Being Crazy 101

One of the questions I never get asked is, “What is it like to be crazy?” Well, I am going to try to explain it to you because I have a sneaking suspicion that is what everyone would LIKE to be asking me if they didn’t feel so self-conscious about it.
Being crazy is like being sane, except TOTALLY DIFFERENT. I can definitively say this because I have been both, very often.
Here is an example of crazy.
When I had been married to Kyle for about 3 years, we had an argument. I had been at the house all day long, cleaning things, making dinner – typical nice-Mormon-wife kind of stuff. We lived in Vegas, so it was hot as the dickens outside, and I had been feeling a little trapped. Still, I wanted to make everything nice for Kyle when he got home from the job that he hated.
When he came home, he immediately went to the thermostat.
“Did you touch the thermostat?” He said, scrutinizing the buttons that looked like random calculator keys to me.
I said, “Yeah. It was really hot, so I turned it down.” I was a little disappointed by his initial reaction to coming home. I was really hoping for something like, “Wow, the house looks great, Willow” or, “I noticed that you have makeup on and you smell like you took a shower.” Something that was a little more positive. I could feel the tension beginning to rise in the back of my throat. Then he said the worst possible thing he could even have imagined.
“Well, you did it wrong.”
This is where the normal person would have said, “That is pretty rude, Kyle,” or a REALLY good person would have said, “Oh, I did? Well, how do I do it the RIGHT way?” I just got so mad I walked out the door.
Kyle tried to call me for the next four hours, wondering where I was at. That’s right. I was mad about this for at least four hours, and every time he called, I thought of a new mean thing I would say when I decided to pick up. By the time I did pick up, I had a wonderful arsenal of crazy-inspired rants to choose from.
Kyle was obviously shocked. He had no idea what was going on! Of course, neither did I. In retrospect, it was about not feeling wanted or appreciated, or some other similar malarcky. I just didn’t feel like my reality was being respected, but I had no idea how to tell him that. Instead, I just focused on hating him for telling me I was wrong. I screamed at him until I felt better, and then I came home. And I apologized and learned how to do the thermostat the right way.
This is what living with a crazy person is like.
You see, the crazy person truly thinks that he or she is doing a pretty logical thing. In the worldview of the crazy person, it makes perfect sense that the TV is telling them how to talk to God because God made the TV, TV’s were meant to give information, technology is incredible and why couldn’t the TV talk specifically to ME?
Additional material:
Being crazy is available to anyone at anytime. It is simply a matter of degree. Even the most “normal” person can get lost in their own situation and lose their perspective. Because that’s what insanity is: forgetting that our personal reality is not the only reality available. People who we consider sane are very nice about making sure their reality fits in with most everyone else’s. People we consider insane just want to have their own reality and don’t really care if anyone else agrees.

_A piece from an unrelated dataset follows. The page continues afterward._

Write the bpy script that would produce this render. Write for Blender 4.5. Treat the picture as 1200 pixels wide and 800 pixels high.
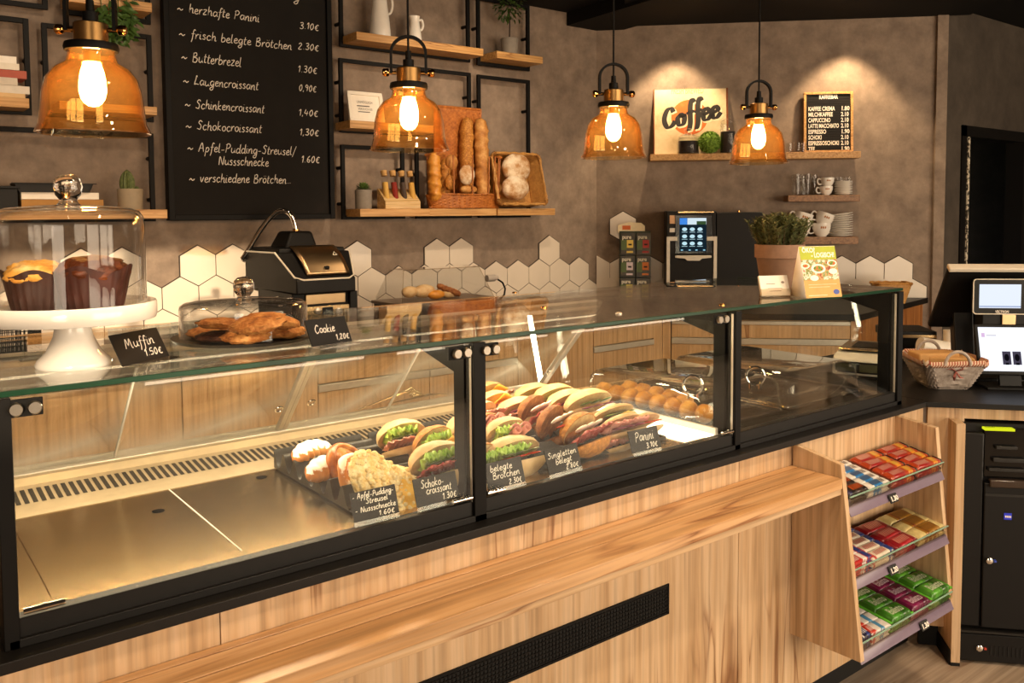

Think about this for a second. The times you thought you were insane were the ones where everyone else said one thing and you said another. Insanity is an extreme form of individuality.
I had a friend named Kate in high school. She was very nice and fun and everyone loved her. One day, I decided to pull a trick on her. I came into the band room and greeted her. Asked her how her day was, made some stupid joke about a wenis (that’s the thing on the end of your elbow, by the way) and then made up some excuse about having to leave. I left.
I came back in about 5 minutes later and did the exact same thing again. Same greeting, same question, same joke about the wenis. I even tried to do the exact same movements with my backpack, same tone of voice, same pause before the punchline. I said I had to leave and she looked like I had just punched her in the face.
“Is this a joke?” She said.
“What are you talking about,” I said.
“You just did all this,” she said.
I gave her that look. You know, the one that tells someone they’re being crazy.
For a moment, she actually believed that she had made the whole thing up in her head, even though she realized that she had been cleaning her flute the first time I came and it was put away the second time. I made her actually question her perception of her own reality.
And that is what being crazy is really like: not knowing if your reality is the same as everyone else’s. I think that is why being a stay-at-home mom is so hard for me. I don’t want to lose track of what the normal reality is because I am getting so caught up in my own version.
Well, I guess it wouldn’t be so bad. At least in my reality I get to be in charge of the thermostat.